On one level this is understandable. That final season of Game of Thrones was in essence a series of mega-budget blockbuster movies, as was Stranger Things’ most recent run (its final episode was a preposterous two hours and 19 minutes long). It’s obvious that productions of that scale and cost will take time to put together. Equally, though, this “filmification” of TV runs counter to how the medium has operated for its near-century-long history. Television used to be defined by its regularity and reliability – shows returning like clockwork week after week, year after year. But make TV more like film and you have to deal with the restrictions that film brings: A-list stars with limited availability; longer, more demanding shoots; lengthy CGI work post-production. It all adds up.

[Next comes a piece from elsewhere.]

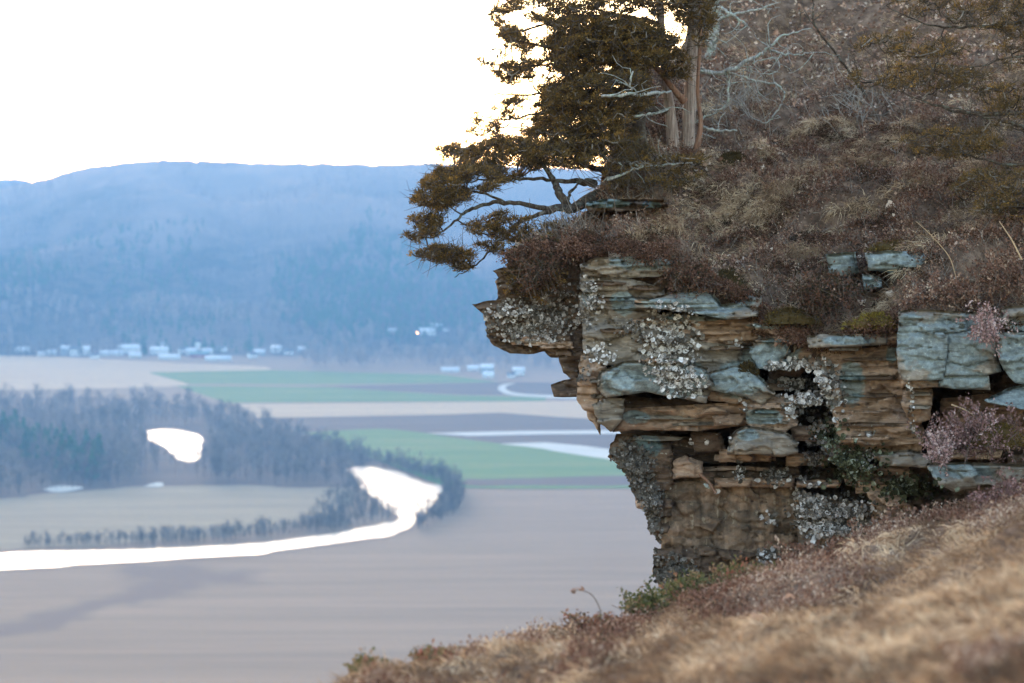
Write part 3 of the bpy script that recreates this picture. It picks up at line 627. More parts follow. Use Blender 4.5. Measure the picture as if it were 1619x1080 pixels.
# fillers: broken ledges deep in the face
def quad(x, y, w_, h_, j=3): return [(x+random.uniform(-j, j), y+random.uniform(-1, 2)), (x+w_*.5, y+random.uniform(-2, 2)), (x+w_+random.uniform(-j, j), y+random.uniform(-1, 2)), (x+w_+random.uniform(-j, j), y+h_), (x+w_*.4, y+h_+random.uniform(-2, 3)), (x+random.uniform(-j, j), y+h_)]
FILL = [(960, 1250, 500, 560, 8), (1180, 1460, 520, 700, 10), (1080, 1440, 690, 780, 8), (1250, 1460, 740, 880, 6), (1460, 1700, 610, 740, 4)]
sd = 100
for x0, x1, y0, y1, n in FILL:
    for i in range(n):
        x, y = random.uniform(x0, x1-50), random.uniform(y0, y1-12); w_, h_ = random.uniform(45, 130), random.uniform(10, 26); sd += 7
        relief(quad(x, y, min(w_, x1-x), h_), 12.25-(x-950)*.0011+random.uniform(-.05, .15), random.choice((m_rock, m_rock, m_rockd)), seed=sd, bed=7, back=.5)
SLABS = [
 # left prow
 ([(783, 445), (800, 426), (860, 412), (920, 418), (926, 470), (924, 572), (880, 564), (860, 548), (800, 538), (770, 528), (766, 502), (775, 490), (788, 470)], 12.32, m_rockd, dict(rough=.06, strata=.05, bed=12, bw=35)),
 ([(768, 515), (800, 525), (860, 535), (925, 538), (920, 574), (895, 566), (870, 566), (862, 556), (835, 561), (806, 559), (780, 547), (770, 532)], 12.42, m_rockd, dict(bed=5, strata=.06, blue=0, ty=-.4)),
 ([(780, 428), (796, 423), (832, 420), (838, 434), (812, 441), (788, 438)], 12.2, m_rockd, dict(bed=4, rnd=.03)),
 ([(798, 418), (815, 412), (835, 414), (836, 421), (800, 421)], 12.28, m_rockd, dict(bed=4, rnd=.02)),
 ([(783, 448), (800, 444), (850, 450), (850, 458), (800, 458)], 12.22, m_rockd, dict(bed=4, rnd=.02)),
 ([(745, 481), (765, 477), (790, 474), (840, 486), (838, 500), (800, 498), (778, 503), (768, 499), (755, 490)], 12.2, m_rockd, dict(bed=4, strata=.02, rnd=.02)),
 ([(883, 562), (925, 552), (926, 604), (906, 602), (890, 590)], 12.3, m_rockd, dict(bed=9)),
 ([(870, 608), (892, 601), (922, 596), (922, 628), (876, 628)], 12.15, m_rockd, dict(bed=30, strata=.01, jag=.6)),
 ([(800, 534), (850, 530), (905, 540), (905, 550), (850, 546), (810, 546)], 12.25, m_rock, dict(bed=4, blue=0)),
 # centre top
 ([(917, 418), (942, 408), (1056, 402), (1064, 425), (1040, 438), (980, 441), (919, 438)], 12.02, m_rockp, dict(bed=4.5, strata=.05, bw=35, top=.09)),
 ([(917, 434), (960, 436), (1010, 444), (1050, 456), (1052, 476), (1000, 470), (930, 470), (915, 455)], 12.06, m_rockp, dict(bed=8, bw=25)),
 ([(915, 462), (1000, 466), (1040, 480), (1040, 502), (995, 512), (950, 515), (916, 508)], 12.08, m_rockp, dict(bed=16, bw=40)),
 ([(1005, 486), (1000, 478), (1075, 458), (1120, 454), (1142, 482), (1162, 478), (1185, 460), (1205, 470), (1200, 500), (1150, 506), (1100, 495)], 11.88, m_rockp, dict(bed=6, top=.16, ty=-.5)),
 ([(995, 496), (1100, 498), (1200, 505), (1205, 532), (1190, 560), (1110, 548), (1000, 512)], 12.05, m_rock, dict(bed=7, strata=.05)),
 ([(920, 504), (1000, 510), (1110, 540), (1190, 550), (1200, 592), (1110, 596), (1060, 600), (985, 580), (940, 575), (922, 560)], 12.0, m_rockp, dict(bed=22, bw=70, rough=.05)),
 ([(918, 560), (948, 558), (962, 588), (948, 610), (948, 655), (925, 650), (911, 632), (914, 600)], 11.98, m_rock, dict(bed=15, bw=30, strata=.05)),
 ([(925, 640), (948, 640), (950, 690), (938, 668), (928, 660)], 12.08, m_rock, dict(bed=8)),
 ([(948, 588), (985, 571), (1060, 566), (1120, 582), (1130, 610), (1115, 637), (1060, 628), (1020, 620), (958, 629), (943, 612)], 11.72, m_rockp, dict(bed=50, strata=.012, rough=.03, back=.8, top=.12)),
 ([(1105, 592), (1180, 574), (1228, 622), (1205, 640), (1180, 628), (1120, 616)], 11.70, m_rockp, dict(bed=24, strata=.02, back=.8, top=.1)),
 ([(936, 640), (960, 630), (988, 630), (985, 662), (968, 683), (945, 668)], 11.85, m_rockp, dict(bed=40, strata=.01, blue=0)),
 ([(984, 645), (1120, 640), (1180, 650), (1180, 672), (1110, 682), (1000, 680), (968, 684), (978, 662)], 12.0, m_rock, dict(bed=18, strata=.03, rough=.04)),
 ([(980, 625), (1110, 634), (1200, 636), (1200, 648), (1100, 650), (985, 645)], 12.18, m_rockd, dict(bed=6, blue=0)),
 ([(1095, 640), (1190, 636), (1195, 654), (1102, 656)], 11.88, m_rock, dict(bed=40, strata=.01, blue=0)),
 ([(1125, 658), (1180, 654), (1185, 670), (1130, 674)], 11.84, m_rock, dict(bed=40, strata=.01, blue=0)),
 ([(1115, 618), (1200, 628), (1290, 622), (1300, 640), (1200, 642), (1120, 634)], 11.8, m_rock, dict(bed=8)),
 ([(1175, 636), (1256, 638), (1262, 672), (1240, 684), (1182, 676)], 11.74, m_rock, dict(bed=11, strata=.03)),
 ([(1152, 696), (1162, 680), (1178, 672), (1246, 684), (1262, 700), (1262, 716), (1236, 723), (1190, 718), (1150, 720)], 11.62, m_rockp, dict(bed=24, strata=.02, top=.09)),
 ([(975, 686), (1030, 684), (1085, 690), (1150, 700), (1150, 735), (1080, 730), (1000, 716), (968, 704)], 12.3, m_rockd, dict(bed=9, blue=.5)),
 ([(1090, 684), (1140, 684), (1148, 714), (1098, 716)], 12.12, m_rockd, dict(bed=50, strata=.01, blue=0)),
 # lower left column and lower wall
 ([(964, 702), (985, 690), (1020, 690), (1062, 702), (1066, 770), (1060, 830), (1050, 860), (1040, 852), (1026, 832), (1022, 804), (1006, 800), (1000, 772), (985, 742), (961, 722)], 12.12, m_rockd, dict(bed=14, bw=22, rough=.07, strata=.06, blue=.9)),
 ([(1004, 792), (1030, 786), (1050, 800), (1024, 806), (1006, 803)], 12.0, m_rock, dict(bed=9, blue=0)),
 ([(1064, 728), (1084, 720), (1112, 730), (1112, 754), (1064, 758)], 12.02, m_rock, dict(bed=30, bw=16, strata=.04, blue=0)),
 ([(1050, 758), (1130, 752), (1200, 760), (1262, 764), (1268, 820), (1262, 892), (1180, 900), (1100, 888), (1044, 872), (1046, 800)], 12.14, m_wall, dict(bed=70, bw=46, strata=.035, rough=.05, blue=0)),
 ([(1036, 868), (1100, 862), (1180, 872), (1260, 880), (1262, 960), (1060, 950), (1040, 924), (1031, 904)], 12.05, m_rockd, dict(bed=18, bw=26, strata=.07, rough=.09, blue=0)),
 ([(1100, 736), (1200, 742), (1262, 738), (1270, 766), (1200, 764), (1110, 756)], 12.2, m_rockd, dict(bed=7, blue=0)),
 ([(1262, 780), (1330, 790), (1400, 800), (1400, 900), (1262, 900)], 11.92, m_wall, dict(bed=30, bw=50, strata=.05, blue=.4)),
 ([(1385, 796), (1440, 790), (1452, 830), (1420, 860), (1390, 850)], 11.72, m_wall, dict(bed=40, blue=0)),
 # right
 ([(1188, 512), (1240, 510), (1278, 516), (1276, 531), (1220, 528), (1196, 522)], 11.75, m_rock, dict(bed=5, strata=.03, top=.08)),
 ([(1275, 530), (1335, 527), (1346, 529), (1404, 527), (1402, 545), (1345, 549), (1278, 550)], 11.52, m_rockp, dict(bed=12, bw=62, strata=.015, top=.07, jag=.8)),
 ([(1308, 549), (1362, 548), (1356, 555), (1312, 554)], 11.56, m_rockp, dict(bed=30, strata=.005, rnd=.01, jag=.6)),
 ([(1335, 516), (1390, 512), (1425, 508), (1424, 521), (1345, 524)], 11.56, m_rockd, dict(bed=4, strata=.02, top=.07)),
 ([(1398, 524), (1424, 520), (1424, 544), (1402, 546)], 11.62, m_rock, dict(bed=6)),
 ([(1184, 558), (1200, 530), (1242, 541), (1252, 556), (1238, 566), (1262, 582), (1200, 584)], 11.80, m_rockp, dict(bed=40, strata=.01)),
 ([(1240, 562), (1268, 550), (1300, 556), (1312, 570), (1290, 586), (1255, 578)], 11.84, m_rock, dict(bed=30, strata=.02)),
 ([(1300, 556), (1420, 546), (1432, 600), (1452, 640), (1462, 690), (1452, 738), (1400, 730), (1330, 716), (1312, 640), (1290, 600)], 11.72, m_rock, dict(bed=12, bw=80, strata=.04, rough=.03)),
 ([(1318, 652), (1400, 644), (1450, 660), (1462, 700), (1400, 706), (1325, 700)], 11.60, m_rock, dict(bed=17, bw=110, strata=.03, blue=0)),
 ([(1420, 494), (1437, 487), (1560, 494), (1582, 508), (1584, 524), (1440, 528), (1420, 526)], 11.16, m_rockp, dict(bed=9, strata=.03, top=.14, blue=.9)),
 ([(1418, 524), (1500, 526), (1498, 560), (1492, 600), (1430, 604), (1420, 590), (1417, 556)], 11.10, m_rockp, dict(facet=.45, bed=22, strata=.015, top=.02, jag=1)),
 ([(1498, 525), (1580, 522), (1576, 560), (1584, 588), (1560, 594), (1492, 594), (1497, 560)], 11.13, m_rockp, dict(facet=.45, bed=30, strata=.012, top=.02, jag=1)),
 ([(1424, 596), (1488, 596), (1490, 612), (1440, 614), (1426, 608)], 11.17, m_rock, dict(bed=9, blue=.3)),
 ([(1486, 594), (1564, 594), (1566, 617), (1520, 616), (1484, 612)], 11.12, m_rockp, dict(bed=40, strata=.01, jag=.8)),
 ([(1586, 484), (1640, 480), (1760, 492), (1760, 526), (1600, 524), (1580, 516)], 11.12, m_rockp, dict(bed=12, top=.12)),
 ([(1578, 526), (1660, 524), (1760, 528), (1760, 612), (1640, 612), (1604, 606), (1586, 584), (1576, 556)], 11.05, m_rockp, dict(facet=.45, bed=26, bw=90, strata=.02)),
 ([(1428, 614), (1474, 612), (1474, 640), (1470, 664), (1440, 672), (1424, 640)], 11.42, m_rock, dict(bed=13, strata=.06, blue=0)),
 ([(1488, 630), (1560, 622), (1620, 640), (1620, 700), (1480, 700)], 11.75, m_rock, dict(bed=20, blue=0)),
 ([(1553, 634), (1592, 614), (1640, 602), (1740, 620), (1740, 660), (1640, 652), (1600, 644)], 10.95, m_rockp, dict(bed=40, strata=.01, top=.15, ty=-.6)),
 ([(1384, 716), (1440, 710), (1474, 722), (1468, 740), (1396, 736)], 11.30, m_rockp, dict(bed=14, top=.1, blue=0)),
 ([(1462, 732), (1530, 730), (1700, 738), (1720, 790), (1620, 780), (1560, 766), (1510, 778), (1484, 768)], 10.70, m_rockp, dict(bed=30, strata=.015, top=.16, blue=.8)),
 ([(1290, 690), (1320, 696), (1392, 748), (1400, 768), (1360, 762), (1310, 722)], 11.66, m_rockd, dict(bed=20, blue=0)),
 ([(1360, 760), (1400, 755), (1420, 770), (1440, 800), (1380, 800)], 11.75, m_rock, dict(bed=20, blue=0)),
]
for poly, d, mt, k in SLABS: sd += 11; relief(poly, d, mt, seed=sd, **k)
THIN = [(922, 445, 70, 5), (990, 452, 60, 5), (930, 470, 60, 6), (1000, 474, 55, 5), (1075, 506, 120, 6), (1010, 500, 80, 5), (1090, 522, 100, 6), (945, 520, 60, 5), (1000, 536, 70, 6), (1190, 536, 60, 6), (1120, 548, 70, 5), (1210, 600, 60, 6), (1330, 566, 90, 5), (1320, 594, 100, 6), (1345, 622, 100, 6), (1330, 668, 110, 7), (1330, 690, 90, 5),
        (1000, 656, 110, 7), (1060, 668, 100, 6), (1190, 648, 80, 6), (1200, 664, 50, 6), (1100, 738, 120, 6), (1180, 750, 90, 6), (990, 690, 90, 6), (1010, 566, 80, 5), (795, 536, 90, 5), (850, 546, 60, 5), (1440, 620, 34, 6), (1440, 640, 32, 7), (930, 600, 24, 6), (930, 624, 24, 6)]
for x, y, w_, h_ in THIN:
    sd += 11; b_ = surf_(np.array([x+w_*.5]), np.array([y+h_*.5]))[0]; b_ = 12.1 if not np.isfinite(b_) else b_
    relief([(x+2, y+random.uniform(0, 2)), (x+w_*.3, y-1), (x+w_*.7, y+random.uniform(-1, 1)), (x+w_, y+2), (x+w_-4, y+h_), (x+w_*.5, y+h_+random.uniform(-1, 2)), (x+5, y+h_)], b_-.045-random.random()*.03, random.choice((m_rock, m_rockp, m_rockd)), seed=sd, bed=30, strata=.01, rnd=.015, top=.05, back=.25, facet=.6, jag=1.1, name="ledge_layer")
def surf(px, py):
    i = np.clip((py-ZY0).astype(int), 0, zb.shape[0]-1); j = np.clip((px-ZX0).astype(int), 0, zb.shape[1]-1); return zb[i, j]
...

Of course not all TV is made that way: reality series, gameshows and sitcoms are all able to churn out new series at a rapid lick. And even on the prestige end of the scale, some shows manage to avoid the two-year lag. Next week The Bear returns for its third season in three years, a remarkable feat given the 2023 strikes. Apple’s Slow Horses can go one better – it will air its fourth series in three years at some point in the second half of 2024. There are caveats to consider – most of The Bear’s episodes (with one notable exception) clock in at the 30-minute mark, each season of Slow Horses is six episodes long – but it’s an impressive return rate nevertheless.

The Bear and Slow Horses succeed by sticking to the old model – low overheads, tight shooting deadlines (Slow Horses’ third and fourth season were filmed back to back), an absence of lengthy CGI-heavy post-production work. Both shows tend to be greenlit for new seasons before, during or immediately after their current seasons are airing, which allows production to get going faster. Slow walk that greenlighting process and you’re potentially adding months on to production – remarkably, Squid Game’s second season was only officially greenlit in June 2022, nine months on from its immediate smash hit first season, which perhaps in part explains the long wait for season two.

There are major benefits to making quick-turnaround TV. At a time when there are so many shows to choose between, a series that returns year after year is able to remind viewers of its existence far more easily than one that shuffles back on to our screens after two and a half, even three, years away. The Bear has been the Guardian’s best TV show of the year for the past two years. Slow Horses is – now that Ted Lasso is no more – easily Apple TV+’s buzziest, most talked-about show. Both series feel very much part of the conversation, when it comes to TV in 2024. I hope that there’s a conversation around Severance too … whenever, if ever, it does return.